§ EXERCISE MATERIAL
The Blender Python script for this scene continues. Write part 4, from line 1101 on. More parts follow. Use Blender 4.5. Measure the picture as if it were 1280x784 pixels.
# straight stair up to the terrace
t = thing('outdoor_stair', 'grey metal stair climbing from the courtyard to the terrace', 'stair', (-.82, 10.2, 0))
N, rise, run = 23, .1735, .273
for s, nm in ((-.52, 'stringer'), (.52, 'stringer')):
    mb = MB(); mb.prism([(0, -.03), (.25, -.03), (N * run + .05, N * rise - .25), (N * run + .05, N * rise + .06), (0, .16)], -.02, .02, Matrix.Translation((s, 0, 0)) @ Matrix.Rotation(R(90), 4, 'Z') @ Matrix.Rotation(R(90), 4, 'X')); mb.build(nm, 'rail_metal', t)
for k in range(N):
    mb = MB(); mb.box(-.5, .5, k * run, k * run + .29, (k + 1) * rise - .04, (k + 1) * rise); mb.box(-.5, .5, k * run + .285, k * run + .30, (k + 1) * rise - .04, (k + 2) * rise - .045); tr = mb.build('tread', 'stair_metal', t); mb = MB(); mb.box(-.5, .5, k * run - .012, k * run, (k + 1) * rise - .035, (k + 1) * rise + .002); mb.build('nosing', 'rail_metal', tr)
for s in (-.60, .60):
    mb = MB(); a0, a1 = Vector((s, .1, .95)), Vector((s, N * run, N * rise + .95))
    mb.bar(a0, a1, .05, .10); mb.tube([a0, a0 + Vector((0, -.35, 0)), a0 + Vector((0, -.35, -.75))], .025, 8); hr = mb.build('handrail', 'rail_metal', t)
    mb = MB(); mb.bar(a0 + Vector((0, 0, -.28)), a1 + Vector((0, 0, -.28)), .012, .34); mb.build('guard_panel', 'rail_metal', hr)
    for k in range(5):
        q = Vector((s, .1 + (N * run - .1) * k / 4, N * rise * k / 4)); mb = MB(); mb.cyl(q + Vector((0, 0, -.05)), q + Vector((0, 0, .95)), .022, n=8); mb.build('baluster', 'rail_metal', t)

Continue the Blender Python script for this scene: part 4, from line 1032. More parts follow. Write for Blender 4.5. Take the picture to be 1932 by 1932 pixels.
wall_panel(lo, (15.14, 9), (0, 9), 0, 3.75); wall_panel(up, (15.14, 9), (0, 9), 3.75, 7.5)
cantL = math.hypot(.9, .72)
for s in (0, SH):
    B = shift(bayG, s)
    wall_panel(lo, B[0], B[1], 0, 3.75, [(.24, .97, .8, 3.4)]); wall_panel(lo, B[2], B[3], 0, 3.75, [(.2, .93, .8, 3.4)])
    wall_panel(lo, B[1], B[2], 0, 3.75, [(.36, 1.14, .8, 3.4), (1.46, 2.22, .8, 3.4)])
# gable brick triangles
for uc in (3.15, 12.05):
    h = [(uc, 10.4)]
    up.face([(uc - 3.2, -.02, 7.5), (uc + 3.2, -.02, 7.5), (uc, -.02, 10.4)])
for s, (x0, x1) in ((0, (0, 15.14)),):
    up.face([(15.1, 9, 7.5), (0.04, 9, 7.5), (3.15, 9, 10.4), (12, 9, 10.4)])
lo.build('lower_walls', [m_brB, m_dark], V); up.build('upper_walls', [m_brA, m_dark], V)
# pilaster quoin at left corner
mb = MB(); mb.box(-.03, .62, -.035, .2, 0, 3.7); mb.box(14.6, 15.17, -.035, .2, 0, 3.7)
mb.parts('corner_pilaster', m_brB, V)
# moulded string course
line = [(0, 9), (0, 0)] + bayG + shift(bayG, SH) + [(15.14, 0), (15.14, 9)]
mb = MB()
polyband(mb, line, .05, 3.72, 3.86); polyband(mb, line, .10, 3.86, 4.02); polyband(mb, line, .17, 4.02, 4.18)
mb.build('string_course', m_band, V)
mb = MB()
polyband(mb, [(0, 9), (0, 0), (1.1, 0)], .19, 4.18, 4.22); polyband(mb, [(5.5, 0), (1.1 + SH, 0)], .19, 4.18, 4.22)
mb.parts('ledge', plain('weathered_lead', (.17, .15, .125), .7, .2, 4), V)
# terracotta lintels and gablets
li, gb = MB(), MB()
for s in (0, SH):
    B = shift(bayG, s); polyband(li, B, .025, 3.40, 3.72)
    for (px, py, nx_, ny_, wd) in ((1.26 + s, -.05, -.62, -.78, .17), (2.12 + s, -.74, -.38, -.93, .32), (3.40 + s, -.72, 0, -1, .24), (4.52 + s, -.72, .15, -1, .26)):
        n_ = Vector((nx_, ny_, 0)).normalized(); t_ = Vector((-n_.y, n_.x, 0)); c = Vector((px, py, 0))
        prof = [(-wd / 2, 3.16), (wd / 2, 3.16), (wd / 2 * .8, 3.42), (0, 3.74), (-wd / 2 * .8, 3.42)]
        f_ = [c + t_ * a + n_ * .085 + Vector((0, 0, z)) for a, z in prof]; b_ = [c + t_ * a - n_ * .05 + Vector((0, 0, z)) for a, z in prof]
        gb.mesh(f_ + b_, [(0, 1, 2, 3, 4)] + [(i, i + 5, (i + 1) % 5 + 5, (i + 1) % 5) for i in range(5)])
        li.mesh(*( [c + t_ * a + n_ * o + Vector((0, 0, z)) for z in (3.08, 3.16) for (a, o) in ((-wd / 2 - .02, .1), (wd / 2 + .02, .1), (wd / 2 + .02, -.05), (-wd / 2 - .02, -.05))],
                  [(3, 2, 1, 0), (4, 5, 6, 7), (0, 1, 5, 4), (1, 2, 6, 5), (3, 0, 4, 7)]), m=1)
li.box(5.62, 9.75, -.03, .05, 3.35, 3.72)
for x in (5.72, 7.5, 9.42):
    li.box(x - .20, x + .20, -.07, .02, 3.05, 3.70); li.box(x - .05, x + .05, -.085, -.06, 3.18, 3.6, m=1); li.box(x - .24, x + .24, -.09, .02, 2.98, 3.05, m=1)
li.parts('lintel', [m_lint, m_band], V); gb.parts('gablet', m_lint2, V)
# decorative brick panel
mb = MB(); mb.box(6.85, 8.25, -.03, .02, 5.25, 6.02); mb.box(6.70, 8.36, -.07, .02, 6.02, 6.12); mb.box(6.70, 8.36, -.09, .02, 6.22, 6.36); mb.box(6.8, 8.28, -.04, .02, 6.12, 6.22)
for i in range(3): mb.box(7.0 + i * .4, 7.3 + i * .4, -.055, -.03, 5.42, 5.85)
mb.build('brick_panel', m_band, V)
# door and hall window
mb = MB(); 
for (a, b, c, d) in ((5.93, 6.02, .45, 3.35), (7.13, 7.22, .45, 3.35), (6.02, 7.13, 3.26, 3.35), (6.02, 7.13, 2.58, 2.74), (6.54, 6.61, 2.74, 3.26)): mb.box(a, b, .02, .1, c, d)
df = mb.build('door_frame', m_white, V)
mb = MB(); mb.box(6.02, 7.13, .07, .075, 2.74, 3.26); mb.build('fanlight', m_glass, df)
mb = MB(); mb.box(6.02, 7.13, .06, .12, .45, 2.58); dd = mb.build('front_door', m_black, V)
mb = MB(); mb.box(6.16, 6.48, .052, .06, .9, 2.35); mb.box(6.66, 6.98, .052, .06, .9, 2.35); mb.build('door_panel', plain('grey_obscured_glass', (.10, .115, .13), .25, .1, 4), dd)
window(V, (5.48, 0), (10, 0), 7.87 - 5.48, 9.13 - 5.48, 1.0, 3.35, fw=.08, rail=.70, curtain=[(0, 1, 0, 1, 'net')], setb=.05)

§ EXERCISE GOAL
Transcribe the material exactly as it reads.

§ RESPONSE
The Blender Python script for this scene continues. Write part 4, from line 1101 on. More parts follow. Use Blender 4.5. Measure the picture as if it were 1280x784 pixels.
# straight stair up to the terrace
t = thing('outdoor_stair', 'grey metal stair climbing from the courtyard to the terrace', 'stair', (-.82, 10.2, 0))
N, rise, run = 23, .1735, .273
for s, nm in ((-.52, 'stringer'), (.52, 'stringer')):
    mb = MB(); mb.prism([(0, -.03), (.25, -.03), (N * run + .05, N * rise - .25), (N * run + .05, N * rise + .06), (0, .16)], -.02, .02, Matrix.Translation((s, 0, 0)) @ Matrix.Rotation(R(90), 4, 'Z') @ Matrix.Rotation(R(90), 4, 'X')); mb.build(nm, 'rail_metal', t)
for k in range(N):
    mb = MB(); mb.box(-.5, .5, k * run, k * run + .29, (k + 1) * rise - .04, (k + 1) * rise); mb.box(-.5, .5, k * run + .285, k * run + .30, (k + 1) * rise - .04, (k + 2) * rise - .045); tr = mb.build('tread', 'stair_metal', t); mb = MB(); mb.box(-.5, .5, k * run - .012, k * run, (k + 1) * rise - .035, (k + 1) * rise + .002); mb.build('nosing', 'rail_metal', tr)
for s in (-.60, .60):
    mb = MB(); a0, a1 = Vector((s, .1, .95)), Vector((s, N * run, N * rise + .95))
    mb.bar(a0, a1, .05, .10); mb.tube([a0, a0 + Vector((0, -.35, 0)), a0 + Vector((0, -.35, -.75))], .025, 8); hr = mb.build('handrail', 'rail_metal', t)
    mb = MB(); mb.bar(a0 + Vector((0, 0, -.28)), a1 + Vector((0, 0, -.28)), .012, .34); mb.build('guard_panel', 'rail_metal', hr)
    for k in range(5):
        q = Vector((s, .1 + (N * run - .1) * k / 4, N * rise * k / 4)); mb = MB(); mb.cyl(q + Vector((0, 0, -.05)), q + Vector((0, 0, .95)), .022, n=8); mb.build('baluster', 'rail_metal', t)

Continue the Blender Python script for this scene: part 4, from line 1032. More parts follow. Write for Blender 4.5. Take the picture to be 1932 by 1932 pixels.
wall_panel(lo, (15.14, 9), (0, 9), 0, 3.75); wall_panel(up, (15.14, 9), (0, 9), 3.75, 7.5)
cantL = math.hypot(.9, .72)
for s in (0, SH):
    B = shift(bayG, s)
    wall_panel(lo, B[0], B[1], 0, 3.75, [(.24, .97, .8, 3.4)]); wall_panel(lo, B[2], B[3], 0, 3.75, [(.2, .93, .8, 3.4)])
    wall_panel(lo, B[1], B[2], 0, 3.75, [(.36, 1.14, .8, 3.4), (1.46, 2.22, .8, 3.4)])
# gable brick triangles
for uc in (3.15, 12.05):
    h = [(uc, 10.4)]
    up.face([(uc - 3.2, -.02, 7.5), (uc + 3.2, -.02, 7.5), (uc, -.02, 10.4)])
for s, (x0, x1) in ((0, (0, 15.14)),):
    up.face([(15.1, 9, 7.5), (0.04, 9, 7.5), (3.15, 9, 10.4), (12, 9, 10.4)])
lo.build('lower_walls', [m_brB, m_dark], V); up.build('upper_walls', [m_brA, m_dark], V)
# pilaster quoin at left corner
mb = MB(); mb.box(-.03, .62, -.035, .2, 0, 3.7); mb.box(14.6, 15.17, -.035, .2, 0, 3.7)
mb.parts('corner_pilaster', m_brB, V)
# moulded string course
line = [(0, 9), (0, 0)] + bayG + shift(bayG, SH) + [(15.14, 0), (15.14, 9)]
mb = MB()
polyband(mb, line, .05, 3.72, 3.86); polyband(mb, line, .10, 3.86, 4.02); polyband(mb, line, .17, 4.02, 4.18)
mb.build('string_course', m_band, V)
mb = MB()
polyband(mb, [(0, 9), (0, 0), (1.1, 0)], .19, 4.18, 4.22); polyband(mb, [(5.5, 0), (1.1 + SH, 0)], .19, 4.18, 4.22)
mb.parts('ledge', plain('weathered_lead', (.17, .15, .125), .7, .2, 4), V)
# terracotta lintels and gablets
li, gb = MB(), MB()
for s in (0, SH):
    B = shift(bayG, s); polyband(li, B, .025, 3.40, 3.72)
    for (px, py, nx_, ny_, wd) in ((1.26 + s, -.05, -.62, -.78, .17), (2.12 + s, -.74, -.38, -.93, .32), (3.40 + s, -.72, 0, -1, .24), (4.52 + s, -.72, .15, -1, .26)):
        n_ = Vector((nx_, ny_, 0)).normalized(); t_ = Vector((-n_.y, n_.x, 0)); c = Vector((px, py, 0))
        prof = [(-wd / 2, 3.16), (wd / 2, 3.16), (wd / 2 * .8, 3.42), (0, 3.74), (-wd / 2 * .8, 3.42)]
        f_ = [c + t_ * a + n_ * .085 + Vector((0, 0, z)) for a, z in prof]; b_ = [c + t_ * a - n_ * .05 + Vector((0, 0, z)) for a, z in prof]
        gb.mesh(f_ + b_, [(0, 1, 2, 3, 4)] + [(i, i + 5, (i + 1) % 5 + 5, (i + 1) % 5) for i in range(5)])
        li.mesh(*( [c + t_ * a + n_ * o + Vector((0, 0, z)) for z in (3.08, 3.16) for (a, o) in ((-wd / 2 - .02, .1), (wd / 2 + .02, .1), (wd / 2 + .02, -.05), (-wd / 2 - .02, -.05))],
                  [(3, 2, 1, 0), (4, 5, 6, 7), (0, 1, 5, 4), (1, 2, 6, 5), (3, 0, 4, 7)]), m=1)
li.box(5.62, 9.75, -.03, .05, 3.35, 3.72)
for x in (5.72, 7.5, 9.42):
    li.box(x - .20, x + .20, -.07, .02, 3.05, 3.70); li.box(x - .05, x + .05, -.085, -.06, 3.18, 3.6, m=1); li.box(x - .24, x + .24, -.09, .02, 2.98, 3.05, m=1)
li.parts('lintel', [m_lint, m_band], V); gb.parts('gablet', m_lint2, V)
# decorative brick panel
mb = MB(); mb.box(6.85, 8.25, -.03, .02, 5.25, 6.02); mb.box(6.70, 8.36, -.07, .02, 6.02, 6.12); mb.box(6.70, 8.36, -.09, .02, 6.22, 6.36); mb.box(6.8, 8.28, -.04, .02, 6.12, 6.22)
for i in range(3): mb.box(7.0 + i * .4, 7.3 + i * .4, -.055, -.03, 5.42, 5.85)
mb.build('brick_panel', m_band, V)
# door and hall window
mb = MB(); 
for (a, b, c, d) in ((5.93, 6.02, .45, 3.35), (7.13, 7.22, .45, 3.35), (6.02, 7.13, 3.26, 3.35), (6.02, 7.13, 2.58, 2.74), (6.54, 6.61, 2.74, 3.26)): mb.box(a, b, .02, .1, c, d)
df = mb.build('door_frame', m_white, V)
mb = MB(); mb.box(6.02, 7.13, .07, .075, 2.74, 3.26); mb.build('fanlight', m_glass, df)
mb = MB(); mb.box(6.02, 7.13, .06, .12, .45, 2.58); dd = mb.build('front_door', m_black, V)
mb = MB(); mb.box(6.16, 6.48, .052, .06, .9, 2.35); mb.box(6.66, 6.98, .052, .06, .9, 2.35); mb.build('door_panel', plain('grey_obscured_glass', (.10, .115, .13), .25, .1, 4), dd)
window(V, (5.48, 0), (10, 0), 7.87 - 5.48, 9.13 - 5.48, 1.0, 3.35, fw=.08, rail=.70, curtain=[(0, 1, 0, 1, 'net')], setb=.05)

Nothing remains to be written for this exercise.